24. It would be useful for Parliament (eg
through the House of Commons research and library service) to
collate better data on ethnic minority, and to publish a data
series on BME representation to ensure a good ongoing evidence
base on the scope or lack of progress towards fair chances in
BME representation. The authoritative House of Commons Library
reports after General Elections suggest a reluctance to collate
information on ethnic background (perhaps seeing this as "personal")

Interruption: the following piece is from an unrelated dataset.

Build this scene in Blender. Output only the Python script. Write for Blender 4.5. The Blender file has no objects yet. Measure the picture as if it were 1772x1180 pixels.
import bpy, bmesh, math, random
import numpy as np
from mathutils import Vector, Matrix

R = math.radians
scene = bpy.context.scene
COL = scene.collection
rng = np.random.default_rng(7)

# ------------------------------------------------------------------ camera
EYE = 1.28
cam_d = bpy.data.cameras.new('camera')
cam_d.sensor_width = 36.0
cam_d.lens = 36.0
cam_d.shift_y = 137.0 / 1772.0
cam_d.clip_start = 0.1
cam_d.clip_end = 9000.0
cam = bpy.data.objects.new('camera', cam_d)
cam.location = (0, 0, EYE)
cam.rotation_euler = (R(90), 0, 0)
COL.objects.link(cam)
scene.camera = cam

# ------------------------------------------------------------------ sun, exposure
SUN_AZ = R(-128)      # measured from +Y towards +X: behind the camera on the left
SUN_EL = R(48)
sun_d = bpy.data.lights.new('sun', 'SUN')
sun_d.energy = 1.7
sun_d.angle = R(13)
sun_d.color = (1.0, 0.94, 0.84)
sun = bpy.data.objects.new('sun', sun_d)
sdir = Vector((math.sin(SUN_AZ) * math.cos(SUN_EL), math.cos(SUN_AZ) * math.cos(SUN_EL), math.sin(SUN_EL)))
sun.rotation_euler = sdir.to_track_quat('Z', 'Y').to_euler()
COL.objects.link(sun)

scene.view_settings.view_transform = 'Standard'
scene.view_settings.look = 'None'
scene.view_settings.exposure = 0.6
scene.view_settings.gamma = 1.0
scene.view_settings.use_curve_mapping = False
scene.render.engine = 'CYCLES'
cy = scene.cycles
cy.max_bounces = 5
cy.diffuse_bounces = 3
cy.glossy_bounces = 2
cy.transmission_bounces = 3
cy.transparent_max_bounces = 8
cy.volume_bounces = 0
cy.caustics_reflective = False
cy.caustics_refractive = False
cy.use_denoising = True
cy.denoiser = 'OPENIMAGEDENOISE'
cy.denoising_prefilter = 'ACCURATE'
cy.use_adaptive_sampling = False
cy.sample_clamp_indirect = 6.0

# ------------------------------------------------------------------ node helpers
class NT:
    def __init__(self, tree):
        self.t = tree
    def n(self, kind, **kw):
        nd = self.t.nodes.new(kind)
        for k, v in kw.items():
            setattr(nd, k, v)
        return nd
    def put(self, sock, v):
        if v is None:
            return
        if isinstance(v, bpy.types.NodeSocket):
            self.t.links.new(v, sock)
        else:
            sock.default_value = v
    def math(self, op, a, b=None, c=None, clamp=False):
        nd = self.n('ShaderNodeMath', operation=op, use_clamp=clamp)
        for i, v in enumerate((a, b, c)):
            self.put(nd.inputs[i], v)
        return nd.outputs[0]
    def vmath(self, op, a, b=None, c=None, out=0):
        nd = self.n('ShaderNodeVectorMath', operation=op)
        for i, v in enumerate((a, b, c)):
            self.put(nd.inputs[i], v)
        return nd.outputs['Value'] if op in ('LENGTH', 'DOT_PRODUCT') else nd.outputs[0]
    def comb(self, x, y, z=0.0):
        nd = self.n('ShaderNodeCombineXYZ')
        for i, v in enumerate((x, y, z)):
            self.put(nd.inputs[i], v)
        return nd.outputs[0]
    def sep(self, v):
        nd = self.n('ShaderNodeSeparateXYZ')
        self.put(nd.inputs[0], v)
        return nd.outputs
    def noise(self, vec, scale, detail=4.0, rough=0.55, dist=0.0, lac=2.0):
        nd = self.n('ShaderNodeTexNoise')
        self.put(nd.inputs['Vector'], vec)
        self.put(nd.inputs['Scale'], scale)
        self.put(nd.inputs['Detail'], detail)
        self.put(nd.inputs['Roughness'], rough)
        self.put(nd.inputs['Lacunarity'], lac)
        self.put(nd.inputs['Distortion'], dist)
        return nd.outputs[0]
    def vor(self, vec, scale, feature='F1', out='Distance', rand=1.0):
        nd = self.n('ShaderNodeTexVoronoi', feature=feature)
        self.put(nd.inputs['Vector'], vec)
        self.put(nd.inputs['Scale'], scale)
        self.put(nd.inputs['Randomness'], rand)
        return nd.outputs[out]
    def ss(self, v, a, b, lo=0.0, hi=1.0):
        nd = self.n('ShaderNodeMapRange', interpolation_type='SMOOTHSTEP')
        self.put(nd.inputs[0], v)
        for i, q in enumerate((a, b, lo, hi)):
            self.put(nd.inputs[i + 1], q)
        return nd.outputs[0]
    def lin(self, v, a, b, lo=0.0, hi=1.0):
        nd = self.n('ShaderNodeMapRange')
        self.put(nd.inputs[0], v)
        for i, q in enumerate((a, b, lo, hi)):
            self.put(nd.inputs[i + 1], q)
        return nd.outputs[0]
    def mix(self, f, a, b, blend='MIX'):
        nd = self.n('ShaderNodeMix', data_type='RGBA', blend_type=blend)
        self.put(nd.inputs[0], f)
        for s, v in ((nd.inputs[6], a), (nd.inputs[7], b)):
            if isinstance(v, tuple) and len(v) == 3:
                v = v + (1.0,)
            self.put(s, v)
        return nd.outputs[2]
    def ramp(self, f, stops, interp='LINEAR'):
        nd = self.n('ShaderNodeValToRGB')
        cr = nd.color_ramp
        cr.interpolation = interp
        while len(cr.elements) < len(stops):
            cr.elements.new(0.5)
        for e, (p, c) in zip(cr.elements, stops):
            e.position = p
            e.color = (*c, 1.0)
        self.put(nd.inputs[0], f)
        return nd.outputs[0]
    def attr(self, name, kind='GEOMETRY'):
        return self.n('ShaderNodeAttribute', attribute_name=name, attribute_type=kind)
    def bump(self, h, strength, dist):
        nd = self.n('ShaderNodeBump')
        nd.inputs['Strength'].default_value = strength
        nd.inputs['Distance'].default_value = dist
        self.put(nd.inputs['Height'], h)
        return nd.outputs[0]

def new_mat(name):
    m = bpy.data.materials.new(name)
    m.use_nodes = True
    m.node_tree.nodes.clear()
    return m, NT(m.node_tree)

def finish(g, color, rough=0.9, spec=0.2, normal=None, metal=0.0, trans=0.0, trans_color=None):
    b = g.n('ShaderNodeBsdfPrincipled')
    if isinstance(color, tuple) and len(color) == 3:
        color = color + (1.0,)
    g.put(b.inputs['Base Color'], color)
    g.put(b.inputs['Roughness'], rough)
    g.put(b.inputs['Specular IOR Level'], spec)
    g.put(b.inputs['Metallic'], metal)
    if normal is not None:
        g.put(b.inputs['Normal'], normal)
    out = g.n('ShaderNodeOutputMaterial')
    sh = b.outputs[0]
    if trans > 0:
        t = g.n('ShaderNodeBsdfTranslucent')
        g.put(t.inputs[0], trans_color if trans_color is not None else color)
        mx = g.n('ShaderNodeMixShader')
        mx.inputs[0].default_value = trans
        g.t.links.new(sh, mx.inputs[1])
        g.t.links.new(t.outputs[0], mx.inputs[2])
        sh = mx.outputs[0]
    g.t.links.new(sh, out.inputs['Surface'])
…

on a similar basis to information on gender, on school and university
background, and occupation. But this would be particularly useful
in enabling a "cohorts" analysis of fair chances to
be sustained. So Commons Library reports rely on external information,
from campaigning pressure groups, which can be sketchier. A robust
data series would add a great deal of value to an evidence-based
public debate in this area.
25. Perhaps the most useful outcome of a
Speaker's Conference could be to push for clear commitments from
each party for a much greater degree of scrutiny of the current
formal and informal factors involved in selection, particularly
as there is reasonable evidence to suggest that these might discriminate
against candidates with caring responsibilities, less economic
means or less professional opportunities to interact with the
"political class" as part of their work. These factors
may particularly affect women, especially working-class women,
and less affluent candidates from BME communities, as well as
working-class men. Combining training and mentoring opportunities
with access to financial bursariesoffered on a competitive
basis for candidates who show talent and aspirationcould
have a particularly valuable impact within this.